Aim of the task: Take the data that follows and retype it word for word.

<<<<

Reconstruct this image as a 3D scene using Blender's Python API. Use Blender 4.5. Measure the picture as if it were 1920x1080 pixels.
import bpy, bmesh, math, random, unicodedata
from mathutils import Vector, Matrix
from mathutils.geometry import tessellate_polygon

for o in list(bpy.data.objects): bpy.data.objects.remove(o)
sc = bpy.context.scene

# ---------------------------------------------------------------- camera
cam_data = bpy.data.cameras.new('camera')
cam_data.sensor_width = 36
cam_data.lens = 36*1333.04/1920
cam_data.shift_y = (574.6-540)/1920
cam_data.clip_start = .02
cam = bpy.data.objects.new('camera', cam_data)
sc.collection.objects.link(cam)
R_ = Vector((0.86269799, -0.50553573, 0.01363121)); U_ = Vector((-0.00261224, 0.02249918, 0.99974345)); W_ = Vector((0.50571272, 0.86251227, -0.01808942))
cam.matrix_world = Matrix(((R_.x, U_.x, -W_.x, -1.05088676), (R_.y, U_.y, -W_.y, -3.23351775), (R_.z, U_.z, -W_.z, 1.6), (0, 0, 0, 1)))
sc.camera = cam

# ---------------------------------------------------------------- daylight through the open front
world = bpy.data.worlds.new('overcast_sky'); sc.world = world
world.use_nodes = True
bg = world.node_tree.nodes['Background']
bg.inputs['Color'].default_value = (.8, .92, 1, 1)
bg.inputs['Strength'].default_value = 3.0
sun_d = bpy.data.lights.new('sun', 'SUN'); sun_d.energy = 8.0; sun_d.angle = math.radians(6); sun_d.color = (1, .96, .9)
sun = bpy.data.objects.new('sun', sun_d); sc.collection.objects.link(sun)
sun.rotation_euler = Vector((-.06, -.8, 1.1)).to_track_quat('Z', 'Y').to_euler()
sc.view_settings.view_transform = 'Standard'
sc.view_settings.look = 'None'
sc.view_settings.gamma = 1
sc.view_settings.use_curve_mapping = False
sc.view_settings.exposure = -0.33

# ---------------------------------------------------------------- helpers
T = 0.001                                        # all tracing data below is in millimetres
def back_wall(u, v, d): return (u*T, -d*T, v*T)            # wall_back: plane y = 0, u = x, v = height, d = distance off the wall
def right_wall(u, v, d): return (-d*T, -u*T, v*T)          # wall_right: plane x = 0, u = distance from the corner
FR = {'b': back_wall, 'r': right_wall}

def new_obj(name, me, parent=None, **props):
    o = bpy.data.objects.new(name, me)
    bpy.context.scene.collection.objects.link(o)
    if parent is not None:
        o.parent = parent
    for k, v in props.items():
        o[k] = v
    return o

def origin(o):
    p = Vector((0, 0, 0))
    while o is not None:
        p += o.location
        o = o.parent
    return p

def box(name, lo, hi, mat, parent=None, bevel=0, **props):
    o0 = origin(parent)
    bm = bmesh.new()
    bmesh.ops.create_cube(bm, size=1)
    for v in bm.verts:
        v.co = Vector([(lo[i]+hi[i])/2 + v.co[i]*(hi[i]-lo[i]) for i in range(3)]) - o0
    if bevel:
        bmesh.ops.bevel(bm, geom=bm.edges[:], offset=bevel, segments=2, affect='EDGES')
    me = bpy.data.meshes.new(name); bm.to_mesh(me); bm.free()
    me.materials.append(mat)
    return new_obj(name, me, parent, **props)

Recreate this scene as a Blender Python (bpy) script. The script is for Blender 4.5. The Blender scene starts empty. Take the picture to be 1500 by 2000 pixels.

>>>>

Written reply:
Reconstruct this image as a 3D scene using Blender's Python API. Use Blender 4.5. Measure the picture as if it were 1920x1080 pixels.
import bpy, bmesh, math, random, unicodedata
from mathutils import Vector, Matrix
from mathutils.geometry import tessellate_polygon

for o in list(bpy.data.objects): bpy.data.objects.remove(o)
sc = bpy.context.scene

# ---------------------------------------------------------------- camera
cam_data = bpy.data.cameras.new('camera')
cam_data.sensor_width = 36
cam_data.lens = 36*1333.04/1920
cam_data.shift_y = (574.6-540)/1920
cam_data.clip_start = .02
cam = bpy.data.objects.new('camera', cam_data)
sc.collection.objects.link(cam)
R_ = Vector((0.86269799, -0.50553573, 0.01363121)); U_ = Vector((-0.00261224, 0.02249918, 0.99974345)); W_ = Vector((0.50571272, 0.86251227, -0.01808942))
cam.matrix_world = Matrix(((R_.x, U_.x, -W_.x, -1.05088676), (R_.y, U_.y, -W_.y, -3.23351775), (R_.z, U_.z, -W_.z, 1.6), (0, 0, 0, 1)))
sc.camera = cam

# ---------------------------------------------------------------- daylight through the open front
world = bpy.data.worlds.new('overcast_sky'); sc.world = world
world.use_nodes = True
bg = world.node_tree.nodes['Background']
bg.inputs['Color'].default_value = (.8, .92, 1, 1)
bg.inputs['Strength'].default_value = 3.0
sun_d = bpy.data.lights.new('sun', 'SUN'); sun_d.energy = 8.0; sun_d.angle = math.radians(6); sun_d.color = (1, .96, .9)
sun = bpy.data.objects.new('sun', sun_d); sc.collection.objects.link(sun)
sun.rotation_euler = Vector((-.06, -.8, 1.1)).to_track_quat('Z', 'Y').to_euler()
sc.view_settings.view_transform = 'Standard'
sc.view_settings.look = 'None'
sc.view_settings.gamma = 1
sc.view_settings.use_curve_mapping = False
sc.view_settings.exposure = -0.33

# ---------------------------------------------------------------- helpers
T = 0.001                                        # all tracing data below is in millimetres
def back_wall(u, v, d): return (u*T, -d*T, v*T)            # wall_back: plane y = 0, u = x, v = height, d = distance off the wall
def right_wall(u, v, d): return (-d*T, -u*T, v*T)          # wall_right: plane x = 0, u = distance from the corner
FR = {'b': back_wall, 'r': right_wall}

def new_obj(name, me, parent=None, **props):
    o = bpy.data.objects.new(name, me)
    bpy.context.scene.collection.objects.link(o)
    if parent is not None:
        o.parent = parent
    for k, v in props.items():
        o[k] = v
    return o

def origin(o):
    p = Vector((0, 0, 0))
    while o is not None:
        p += o.location
        o = o.parent
    return p

def box(name, lo, hi, mat, parent=None, bevel=0, **props):
    o0 = origin(parent)
    bm = bmesh.new()
    bmesh.ops.create_cube(bm, size=1)
    for v in bm.verts:
        v.co = Vector([(lo[i]+hi[i])/2 + v.co[i]*(hi[i]-lo[i]) for i in range(3)]) - o0
    if bevel:
        bmesh.ops.bevel(bm, geom=bm.edges[:], offset=bevel, segments=2, affect='EDGES')
    me = bpy.data.meshes.new(name); bm.to_mesh(me); bm.free()
    me.materials.append(mat)
    return new_obj(name, me, parent, **props)

Recreate this scene as a Blender Python (bpy) script. The script is for Blender 4.5. The Blender scene starts empty. Take the picture to be 1500 by 2000 pixels.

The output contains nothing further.